Поэтому творчество становится ритуалом изгнания ужаса, ведь оно занимается установлением связей между вещами в мире, системным их упорядочиванием. Неслучайно один из излюбленных приемов Липавского – это классификация предметов, явлений, мнений, состояний.

Интересно отметить, что страх Липавского перед физическим телом находится в центре современного философского дискурса. Дилан Тригг, философ и представитель спекулятивного реализма[46], в своих исследованиях о нечеловеческом приходит к выводу, что наш страх перед космосом равнозначен страху перед телом, одновременно знакомым и чужим. Через физическое тело мы осознаем реальность и находим смысл в мире, при этом оно является комплексом органов, через которые осуществляются физиологические процессы, реализуя неизвестную чужую волю.
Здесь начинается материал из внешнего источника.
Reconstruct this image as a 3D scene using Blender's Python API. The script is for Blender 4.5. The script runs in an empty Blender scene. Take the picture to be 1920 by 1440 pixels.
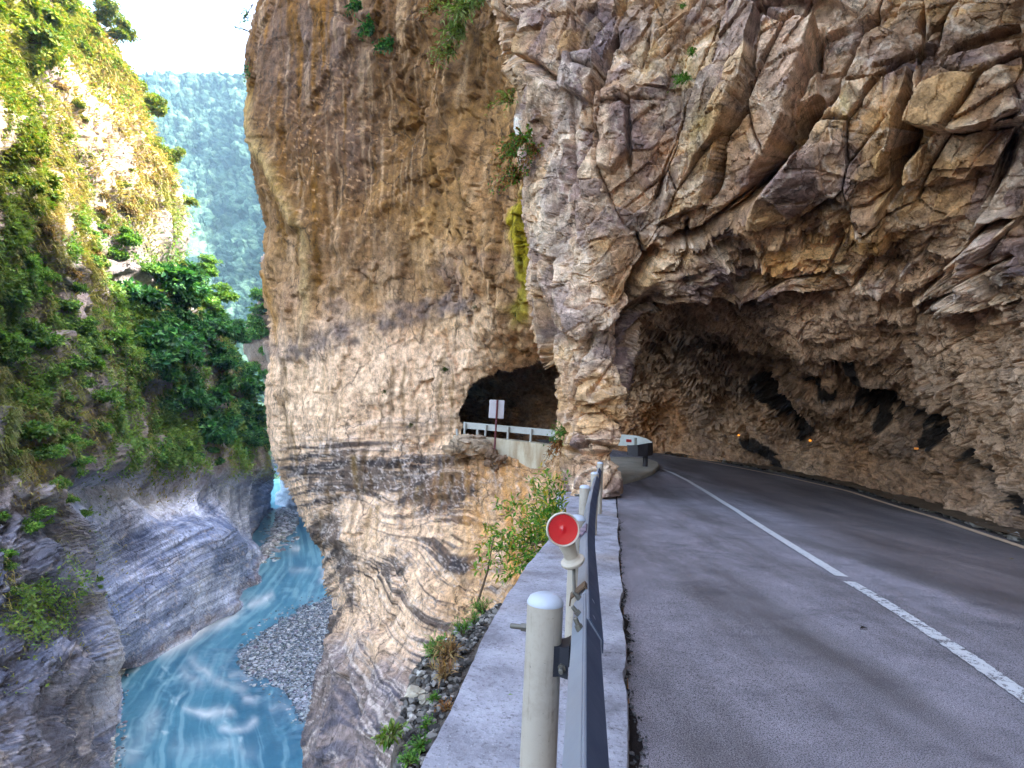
import bpy, bmesh, math, random
import numpy as np
from mathutils import Vector, Matrix
random.seed(7); rng = np.random.default_rng(7)
SC = bpy.context.scene; COL = SC.collection
F = 1000.0; PITCH = math.radians(5.3); ROLL = math.radians(3.0)
CAM = np.array([0.0, 0.0, 1.4])
_U = np.array([0, -math.sin(PITCH), math.cos(PITCH)]); _X = np.array([1.0, 0, 0])
FW = np.array([0, math.cos(PITCH), math.sin(PITCH)])
RT = math.cos(ROLL)*_X + math.sin(ROLL)*_U
UP = -math.sin(ROLL)*_X + math.cos(ROLL)*_U

# ---------------------------------------------------------------- camera maths
def rays(px, py):
    px = np.asarray(px, float); py = np.asarray(py, float)
    return ((px-960)/F)[..., None]*RT - ((py-720)/F)[..., None]*UP + FW
def at(px, py, Y):                      # a surveyed point: direction and distance ahead
    d = rays(px, py); return CAM + d*(np.asarray(Y, float)/d[..., 1])[..., None]
def onz(px, py, z):
    d = rays(px, py); return CAM + d*((z-CAM[2])/d[..., 2])[..., None]
def roadz(Y):
    return 0.06*1.5*np.log1p(np.exp(np.clip((np.asarray(Y, float)-12)/1.5, -40, 40)))
def ground(px, py):                     # where a sight line meets the climbing road
    px = np.asarray(px, float); py = np.asarray(py, float)
    d = rays(px, py); lo = np.full(px.shape, 0.5); hi = np.full(px.shape, 60.0)
    for _ in range(40):
        m = (lo+hi)/2; z = CAM[2] + d[..., 2]/d[..., 1]*m
        up = z > roadz(m); lo = np.where(up, m, lo); hi = np.where(up, hi, m)
    return CAM + d*(lo/d[..., 1])[..., None]

# ---------------------------------------------------------------- noise
def _h(ix, iy, iz, s):
    with np.errstate(over='ignore'):
        n = (ix.astype(np.int64)*374761393 + iy.astype(np.int64)*668265263 + iz.astype(np.int64)*2147483647*3 + s*974634777).astype(np.uint32)
        n = (n ^ (n >> np.uint32(13)))*np.uint32(1274126177); n = n ^ (n >> np.uint32(16))
        n = n*np.uint32(2246822519); n = n ^ (n >> np.uint32(15))
    return n.astype(np.float64)/4294967295.0
def vn(P, s=0):
    i = np.floor(P); f = P-i; u = f*f*f*(f*(f*6-15)+10); i = i.astype(np.int64); r = 0
    for dx in (0, 1):
        wx = u[:, 0] if dx else 1-u[:, 0]
        for dy in (0, 1):
            wy = u[:, 1] if dy else 1-u[:, 1]
            for dz in (0, 1):
                wz = u[:, 2] if dz else 1-u[:, 2]
                r = r + wx*wy*wz*_h(i[:, 0]+dx, i[:, 1]+dy, i[:, 2]+dz, s)
    return r*2-1
_R3 = np.array([[0.36, 0.48, -0.8], [-0.8, 0.6, 0], [0.48, 0.64, 0.6]])
def fbm(P, o=4, s=0, g=0.5, ridge=False):
    a = 1.0; r = 0; t = 0; Q = np.array(P, float)
    for k in range(o):
        v = vn(Q, s+k*17)
        if ridge: v = 1-2*np.abs(v)
        r = r + a*v; t += a; a *= g; Q = (Q @ _R3.T)*2.03+13.7
    return r/t
def v3(*a): return np.stack(np.broadcast_arrays(*[np.asarray(x, float) for x in a]), -1)
def worley(Q, s=0, full=True):
    i = np.floor(Q).astype(np.int64); n = len(Q)
    f1 = np.full(n, 9.0); f2 = np.full(n, 9.0); c = np.zeros((n, 3)); rid = np.zeros((n, 3))
    if full: offs = [(a, b, d) for a in (-1, 0, 1) for b in (-1, 0, 1) for d in (-1, 0, 1)]; base = i
    else:
        base = np.floor(Q-0.5).astype(np.int64); offs = [(a, b, d) for a in (0, 1) for b in (0, 1) for d in (0, 1)]
    for o in offs:
        cx, cy, cz = base[:, 0]+o[0], base[:, 1]+o[1], base[:, 2]+o[2]
        p = np.stack([cx+_h(cx, cy, cz, s), cy+_h(cx, cy, cz, s+1), cz+_h(cx, cy, cz, s+2)], -1)
        d = np.sqrt(((p-Q)**2).sum(1)); m = d < f1
        f2 = np.where(m, f1, np.minimum(f2, d)); f1 = np.where(m, d, f1)
        c[m] = p[m]; rid[m, 0] = cx[m]; rid[m, 1] = cy[m]; rid[m, 2] = cz[m]
    r = np.stack([_h(rid[:, 0].astype(np.int64), rid[:, 1].astype(np.int64), rid[:, 2].astype(np.int64), s+5+k) for k in range(5)], -1)
    return f1, f2, r, Q-c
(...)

Поэтому ужас пронизывает нашу жизнь.

Для Липавского сокрытые и невидимые пласты реальности обладали ценностью; в своих художественных практиках он приближался к опыту первобытного человека, который, в самом начале развития культуры, без готовых схем для описания мира, интерпретировал свой опыт, полагаясь на свою субъективность. Безличный мир существует по таинственным законам, которые превосходят человеческое понимание и не поддаются разуму. Однако только присутствие человека придает времени динамику и творческое преобразование вещей создает смыслополагающий антропоцентричный мир. Поэтому все вещи двойственны: с одной стороны, они существуют отдельно от человека в соответствии с таинственными законами, которые непостижимы для разума, с другой стороны, они оживают благодаря взаимодействию с человеком и вписываются в социальный порядок. Однако, когда человек теряет контроль над вещами, они прекращают движение и вызывают ужас.
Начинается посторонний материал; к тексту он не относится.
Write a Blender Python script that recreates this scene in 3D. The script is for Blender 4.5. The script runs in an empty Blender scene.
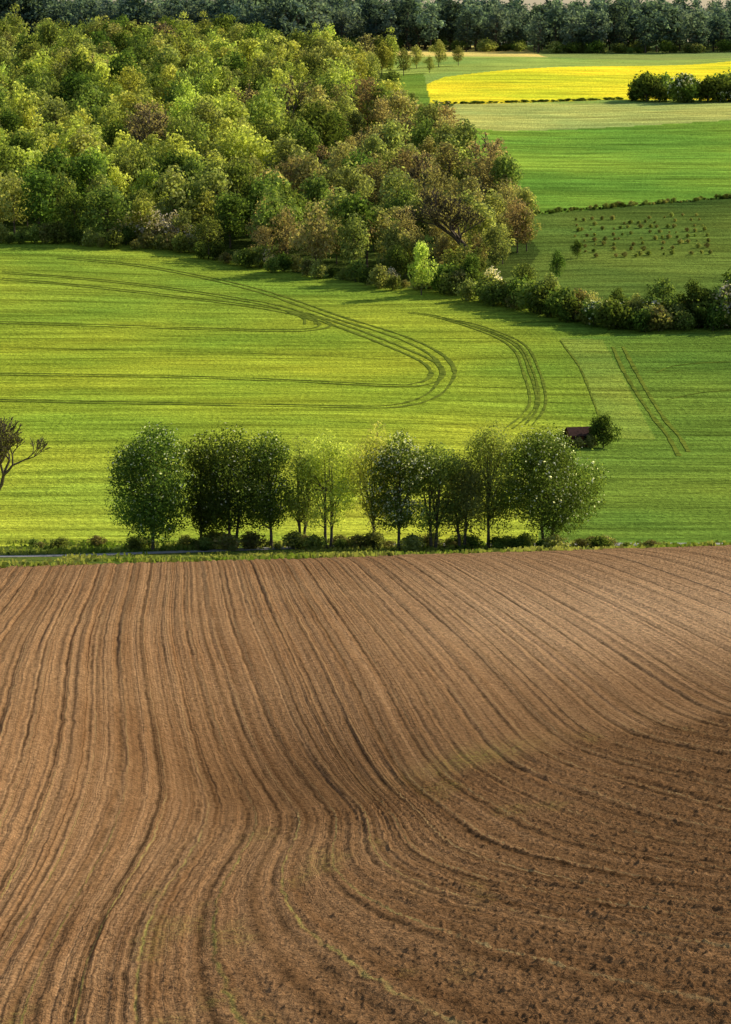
import bpy, math, numpy as np
from mathutils import Vector
R=np.random.RandomState(7)
scene=bpy.context.scene
PITCH=10.4
# ------------------------------------------------------------ numpy helpers
_t=np.random.RandomState(3).rand(256,256)
def vn(x,y,s=0):
    x=x+s*17.3; y=y+s*9.7
    xi=np.floor(x).astype(int); yi=np.floor(y).astype(int)
    fx=x-xi; fy=y-yi; fx=fx*fx*(3-2*fx); fy=fy*fy*(3-2*fy)
    a=_t[xi%256,yi%256]; b=_t[(xi+1)%256,yi%256]; c=_t[xi%256,(yi+1)%256]; d=_t[(xi+1)%256,(yi+1)%256]
    return (a*(1-fx)+b*fx)*(1-fy)+(c*(1-fx)+d*fx)*fy
def fbm(x,y,o=4,s=0):
    r=0; a=.5; 
    for i in range(o):
        r=r+a*vn(x*2**i,y*2**i,s+i); a*=.5
    return r/(1-.5**o)
# ------------------------------------------------------------ terrain
prof=np.array([(0,-12),(200,-42),(240,-49.5),(255,-52),(270,-54.6),(285,-57),(300,-59.1),(320,-61),(345,-62),(380,-62),(430,-61.6),(480,-60.7),(580,-57.3),(680,-50.8),(820,-41.7),(980,-33.2),(1100,-29),(1250,-29.5),(1400,-30),(1600,-34),(2200,-70),(4000,-150),(9000,-300)])
yy=np.arange(0,9000.); zz=np.interp(yy,prof[:,0],prof[:,1])
k=np.ones(13)/13
zs=np.convolve(np.pad(zz,12,mode='edge'),np.convolve(k,k),'valid')
def sst(a,b,v):
    t=np.clip((v-a)/(b-a),0,1); return t*t*(3-2*t)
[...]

При распаде и новой сборке социальных связей кто-то неизбежно выбрасывается подобно лишней детали. Липавский передал состояние нового человека, ощутившего эффект секуляризованного мира, где Бога уже нет, и нет иного субъекта в мире, кто мог бы запустить движение космоса, кроме человека. «Чинари» и ОБЭРИУ стали последней вспышкой авангардистского искусства: их магико-поэтическая деятельность – улавливать невидимые связи и пересобирать мир заново через слово – оказалась враждебной для советской власти, которая взяла на себя роль устроителей нового лучшего мира.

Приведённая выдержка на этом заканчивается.